The plan, which is subject to regulatory approval from the Monetary Authority of Singapore, sees formalized Singapore operations next year, with the goal of launching active offerings by 2022 at the latest, according to a statement. Connectivity to Swiss and Japanese businesses as well as other partnerships are expected to follow. The joint venture’s issuance, exchange and CSD platforms are expected to be fully regulated by existing Singapore law.
“Our reach as soon as go live will be across the whole of Southeast Asia and we expect to have market participants from across the region as soon as we launch,” said Tim Grant, head of SDX. “The real play is global liquidity. That’s what the institutional market wants. It doesn’t want to trade 9 a.m. to 4 p.m. in its own market then go to the next and the next.”
This is all happening at a time when the world of crypto and digital currencies is coming of age. Bitcoin just surpassed its December 2017 record high. Companies like MicroStrategy Inc. and Square Inc. are embracing crypto, and it’s winning fans like Paul Tudor Jones and Stan Druckenmiller.
However the space is still volatile. That late-2017 peak saw a spate of expansion plans that never came to fruition. And there are still struggles with regard to legal and regulatory issues. The founders of crypto trading giant BitMEX resigned their roles with the operation after being charged by U.S. authorities by skirting laws preventing money laundering, as one example. Decentralized finance or DeFi, a recent boom, has had its share of controversies as well.
SDX and SBI are outlining some big plans for the new operation, however. “We’re trying to disrupt ourselves,” Fernando Vazquez Cao, chief executive of SBI Digital Asset Holdings, said in an interview.
The exchange plans to offer equity -- both listed shares and private placements -- as well as debt instruments, fund structures and structured products, Grant said. The venture will be looking at crypto assets and even “nonbankable” assets like real estate and art, he said.

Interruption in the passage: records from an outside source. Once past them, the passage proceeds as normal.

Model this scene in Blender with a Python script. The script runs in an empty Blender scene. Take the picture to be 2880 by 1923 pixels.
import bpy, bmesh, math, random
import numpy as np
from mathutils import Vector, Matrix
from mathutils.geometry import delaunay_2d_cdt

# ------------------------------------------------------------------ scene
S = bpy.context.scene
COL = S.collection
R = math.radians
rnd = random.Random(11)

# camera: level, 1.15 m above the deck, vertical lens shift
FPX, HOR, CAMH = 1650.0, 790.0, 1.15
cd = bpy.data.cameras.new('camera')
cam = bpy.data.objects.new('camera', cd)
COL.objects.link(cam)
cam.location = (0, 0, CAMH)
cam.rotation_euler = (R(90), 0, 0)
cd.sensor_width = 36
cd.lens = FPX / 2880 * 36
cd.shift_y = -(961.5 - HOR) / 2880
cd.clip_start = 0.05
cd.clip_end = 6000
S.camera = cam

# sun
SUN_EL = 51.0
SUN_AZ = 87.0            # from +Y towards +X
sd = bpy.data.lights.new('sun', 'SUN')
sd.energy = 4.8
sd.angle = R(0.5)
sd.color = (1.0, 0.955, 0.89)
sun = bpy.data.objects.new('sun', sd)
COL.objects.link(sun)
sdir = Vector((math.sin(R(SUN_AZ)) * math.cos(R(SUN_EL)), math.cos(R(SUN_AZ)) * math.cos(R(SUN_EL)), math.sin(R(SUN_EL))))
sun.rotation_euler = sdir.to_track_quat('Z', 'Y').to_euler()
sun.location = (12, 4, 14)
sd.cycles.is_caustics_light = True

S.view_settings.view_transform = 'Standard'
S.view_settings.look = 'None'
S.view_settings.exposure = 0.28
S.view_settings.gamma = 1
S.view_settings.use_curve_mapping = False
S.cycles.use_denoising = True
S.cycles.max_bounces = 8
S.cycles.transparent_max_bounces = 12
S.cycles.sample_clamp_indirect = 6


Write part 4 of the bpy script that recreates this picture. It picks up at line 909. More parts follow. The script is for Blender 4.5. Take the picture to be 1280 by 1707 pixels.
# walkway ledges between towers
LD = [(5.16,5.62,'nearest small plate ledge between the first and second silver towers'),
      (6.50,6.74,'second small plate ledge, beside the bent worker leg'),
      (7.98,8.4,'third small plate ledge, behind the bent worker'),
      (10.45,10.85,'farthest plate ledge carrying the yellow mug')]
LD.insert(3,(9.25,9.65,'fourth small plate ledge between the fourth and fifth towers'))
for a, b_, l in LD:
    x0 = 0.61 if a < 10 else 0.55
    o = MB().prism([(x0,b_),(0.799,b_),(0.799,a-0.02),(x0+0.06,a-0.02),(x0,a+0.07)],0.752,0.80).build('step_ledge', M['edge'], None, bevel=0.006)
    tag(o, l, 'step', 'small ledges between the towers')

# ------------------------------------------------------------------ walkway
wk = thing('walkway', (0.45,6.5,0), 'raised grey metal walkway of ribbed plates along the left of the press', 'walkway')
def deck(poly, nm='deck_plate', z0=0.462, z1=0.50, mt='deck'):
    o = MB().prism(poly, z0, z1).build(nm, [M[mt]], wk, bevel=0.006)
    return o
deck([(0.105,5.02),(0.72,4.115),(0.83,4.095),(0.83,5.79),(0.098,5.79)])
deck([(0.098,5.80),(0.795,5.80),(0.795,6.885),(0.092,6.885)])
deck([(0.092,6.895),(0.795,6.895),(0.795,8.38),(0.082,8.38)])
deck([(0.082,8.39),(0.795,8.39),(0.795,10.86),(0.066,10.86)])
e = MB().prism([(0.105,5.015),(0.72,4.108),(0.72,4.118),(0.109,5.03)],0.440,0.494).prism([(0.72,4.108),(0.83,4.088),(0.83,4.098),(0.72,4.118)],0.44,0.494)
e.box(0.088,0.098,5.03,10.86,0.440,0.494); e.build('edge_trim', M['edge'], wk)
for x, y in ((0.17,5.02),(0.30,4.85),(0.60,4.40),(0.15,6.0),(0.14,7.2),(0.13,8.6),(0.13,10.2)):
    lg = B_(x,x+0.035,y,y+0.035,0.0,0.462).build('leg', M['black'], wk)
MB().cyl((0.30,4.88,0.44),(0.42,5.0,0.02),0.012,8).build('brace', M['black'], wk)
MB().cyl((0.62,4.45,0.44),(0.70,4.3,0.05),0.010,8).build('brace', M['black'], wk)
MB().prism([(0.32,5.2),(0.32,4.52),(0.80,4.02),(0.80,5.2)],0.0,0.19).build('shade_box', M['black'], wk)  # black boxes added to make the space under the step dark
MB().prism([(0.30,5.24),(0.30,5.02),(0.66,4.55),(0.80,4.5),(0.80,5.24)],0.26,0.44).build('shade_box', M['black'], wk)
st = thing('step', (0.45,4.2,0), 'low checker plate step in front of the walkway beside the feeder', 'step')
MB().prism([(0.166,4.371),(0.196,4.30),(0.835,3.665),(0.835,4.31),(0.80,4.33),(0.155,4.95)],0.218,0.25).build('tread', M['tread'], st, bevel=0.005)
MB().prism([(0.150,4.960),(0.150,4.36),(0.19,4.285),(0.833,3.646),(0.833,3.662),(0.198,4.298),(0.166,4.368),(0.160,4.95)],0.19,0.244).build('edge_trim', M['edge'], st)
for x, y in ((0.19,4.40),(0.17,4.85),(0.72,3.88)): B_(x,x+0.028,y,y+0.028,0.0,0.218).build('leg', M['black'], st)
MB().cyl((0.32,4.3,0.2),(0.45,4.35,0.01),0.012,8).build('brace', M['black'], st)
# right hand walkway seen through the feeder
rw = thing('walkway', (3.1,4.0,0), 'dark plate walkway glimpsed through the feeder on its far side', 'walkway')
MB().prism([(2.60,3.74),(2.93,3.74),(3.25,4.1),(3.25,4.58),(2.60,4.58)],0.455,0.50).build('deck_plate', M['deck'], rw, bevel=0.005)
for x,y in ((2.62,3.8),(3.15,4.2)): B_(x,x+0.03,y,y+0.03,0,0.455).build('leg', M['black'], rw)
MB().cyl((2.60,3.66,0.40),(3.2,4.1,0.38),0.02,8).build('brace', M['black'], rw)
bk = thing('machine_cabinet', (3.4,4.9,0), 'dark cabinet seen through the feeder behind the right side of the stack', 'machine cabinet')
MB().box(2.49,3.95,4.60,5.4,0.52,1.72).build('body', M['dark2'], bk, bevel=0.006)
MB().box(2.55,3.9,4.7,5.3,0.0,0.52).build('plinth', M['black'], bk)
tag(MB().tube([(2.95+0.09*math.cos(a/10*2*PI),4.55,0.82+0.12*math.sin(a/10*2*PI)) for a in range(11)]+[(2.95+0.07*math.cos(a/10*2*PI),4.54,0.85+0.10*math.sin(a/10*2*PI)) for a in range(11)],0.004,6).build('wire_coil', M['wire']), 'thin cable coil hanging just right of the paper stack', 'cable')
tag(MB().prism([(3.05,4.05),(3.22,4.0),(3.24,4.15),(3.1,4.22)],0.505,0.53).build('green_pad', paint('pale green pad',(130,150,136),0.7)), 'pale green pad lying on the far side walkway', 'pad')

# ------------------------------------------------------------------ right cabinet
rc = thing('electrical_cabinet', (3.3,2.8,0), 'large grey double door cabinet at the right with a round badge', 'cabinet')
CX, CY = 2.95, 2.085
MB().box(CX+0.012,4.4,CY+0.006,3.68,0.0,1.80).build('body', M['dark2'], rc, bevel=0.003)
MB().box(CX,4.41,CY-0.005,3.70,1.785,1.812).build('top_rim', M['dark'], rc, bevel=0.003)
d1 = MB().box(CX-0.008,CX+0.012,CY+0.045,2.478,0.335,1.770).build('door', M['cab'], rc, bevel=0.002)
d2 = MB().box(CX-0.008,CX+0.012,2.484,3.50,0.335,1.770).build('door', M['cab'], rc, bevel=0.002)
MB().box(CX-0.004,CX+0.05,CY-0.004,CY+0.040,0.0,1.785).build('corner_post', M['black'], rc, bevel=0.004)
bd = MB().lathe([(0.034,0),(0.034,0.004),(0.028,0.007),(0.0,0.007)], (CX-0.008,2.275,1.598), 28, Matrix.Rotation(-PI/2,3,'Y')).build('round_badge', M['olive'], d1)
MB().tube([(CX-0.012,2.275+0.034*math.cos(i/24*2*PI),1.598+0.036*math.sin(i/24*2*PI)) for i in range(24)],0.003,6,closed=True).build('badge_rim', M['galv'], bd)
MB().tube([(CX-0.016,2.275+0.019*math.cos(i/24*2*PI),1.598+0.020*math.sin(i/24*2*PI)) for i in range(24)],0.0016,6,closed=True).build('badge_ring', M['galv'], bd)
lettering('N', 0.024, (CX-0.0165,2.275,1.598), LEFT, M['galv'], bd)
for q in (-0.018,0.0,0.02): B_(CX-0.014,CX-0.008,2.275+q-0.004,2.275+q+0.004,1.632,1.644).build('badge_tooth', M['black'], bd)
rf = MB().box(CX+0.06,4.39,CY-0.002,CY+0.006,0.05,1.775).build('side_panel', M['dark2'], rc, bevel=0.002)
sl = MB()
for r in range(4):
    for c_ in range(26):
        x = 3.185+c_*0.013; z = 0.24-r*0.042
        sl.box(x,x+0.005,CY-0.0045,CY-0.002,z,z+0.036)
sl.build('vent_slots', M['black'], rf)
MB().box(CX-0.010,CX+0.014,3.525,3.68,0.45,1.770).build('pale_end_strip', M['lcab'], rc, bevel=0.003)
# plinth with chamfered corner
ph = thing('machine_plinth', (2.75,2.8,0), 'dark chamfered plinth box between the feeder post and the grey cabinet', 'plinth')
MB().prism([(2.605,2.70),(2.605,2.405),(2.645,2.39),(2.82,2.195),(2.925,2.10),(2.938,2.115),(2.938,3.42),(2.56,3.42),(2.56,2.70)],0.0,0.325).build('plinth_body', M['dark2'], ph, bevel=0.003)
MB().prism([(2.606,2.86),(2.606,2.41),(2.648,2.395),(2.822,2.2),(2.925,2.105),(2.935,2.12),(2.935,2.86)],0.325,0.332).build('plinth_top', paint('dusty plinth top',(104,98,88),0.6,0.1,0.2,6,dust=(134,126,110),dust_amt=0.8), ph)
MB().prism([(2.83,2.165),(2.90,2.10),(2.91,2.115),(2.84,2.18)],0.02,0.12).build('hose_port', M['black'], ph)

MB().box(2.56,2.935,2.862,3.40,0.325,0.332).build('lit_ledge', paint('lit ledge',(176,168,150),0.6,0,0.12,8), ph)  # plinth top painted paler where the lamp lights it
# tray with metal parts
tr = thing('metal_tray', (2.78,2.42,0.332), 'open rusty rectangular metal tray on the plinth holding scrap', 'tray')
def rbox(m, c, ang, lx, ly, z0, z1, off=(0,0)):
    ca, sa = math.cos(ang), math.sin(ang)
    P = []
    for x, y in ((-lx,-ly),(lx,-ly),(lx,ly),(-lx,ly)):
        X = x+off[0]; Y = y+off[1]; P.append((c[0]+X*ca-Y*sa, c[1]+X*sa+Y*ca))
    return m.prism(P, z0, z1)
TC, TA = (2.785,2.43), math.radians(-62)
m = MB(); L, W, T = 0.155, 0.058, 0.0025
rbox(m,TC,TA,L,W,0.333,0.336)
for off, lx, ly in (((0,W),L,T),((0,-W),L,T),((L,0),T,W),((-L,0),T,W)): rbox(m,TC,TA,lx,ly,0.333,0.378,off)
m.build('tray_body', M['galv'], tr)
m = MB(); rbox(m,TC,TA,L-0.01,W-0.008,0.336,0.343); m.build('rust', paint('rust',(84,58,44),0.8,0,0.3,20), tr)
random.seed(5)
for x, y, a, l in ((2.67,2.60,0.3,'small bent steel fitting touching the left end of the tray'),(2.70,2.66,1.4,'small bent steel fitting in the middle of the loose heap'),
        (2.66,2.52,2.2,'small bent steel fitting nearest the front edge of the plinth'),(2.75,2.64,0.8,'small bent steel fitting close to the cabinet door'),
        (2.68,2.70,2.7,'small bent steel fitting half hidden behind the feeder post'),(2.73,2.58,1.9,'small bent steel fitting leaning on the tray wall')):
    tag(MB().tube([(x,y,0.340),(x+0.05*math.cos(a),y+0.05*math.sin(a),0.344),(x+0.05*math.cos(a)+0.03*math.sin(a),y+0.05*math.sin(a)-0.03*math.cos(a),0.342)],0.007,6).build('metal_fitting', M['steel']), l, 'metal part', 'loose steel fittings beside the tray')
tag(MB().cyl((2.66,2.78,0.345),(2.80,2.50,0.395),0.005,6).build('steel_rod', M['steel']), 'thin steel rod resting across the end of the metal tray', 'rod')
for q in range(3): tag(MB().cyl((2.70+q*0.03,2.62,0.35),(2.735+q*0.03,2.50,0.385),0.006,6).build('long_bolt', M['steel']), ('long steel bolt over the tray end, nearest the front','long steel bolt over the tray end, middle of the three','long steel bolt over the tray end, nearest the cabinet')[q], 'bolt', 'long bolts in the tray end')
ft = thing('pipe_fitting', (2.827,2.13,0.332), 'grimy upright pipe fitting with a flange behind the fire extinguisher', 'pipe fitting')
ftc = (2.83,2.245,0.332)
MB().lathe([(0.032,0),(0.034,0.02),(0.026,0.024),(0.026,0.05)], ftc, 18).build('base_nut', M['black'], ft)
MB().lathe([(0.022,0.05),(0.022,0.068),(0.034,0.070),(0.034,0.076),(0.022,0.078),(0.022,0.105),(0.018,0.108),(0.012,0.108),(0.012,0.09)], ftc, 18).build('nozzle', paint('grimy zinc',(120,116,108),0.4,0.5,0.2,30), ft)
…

Separately, a venture was announced Monday in which SIX Digital Exchange, Swisscom and Sygnum Bank will enable Swiss banks to offer access to digital assets for their customers through an institutional digital asset gateway. An initial joint service, based on the already available Custodigit platform is planned to start in the first quarter of next year with plans to add “significant capabilities” throughout the year, according to a release.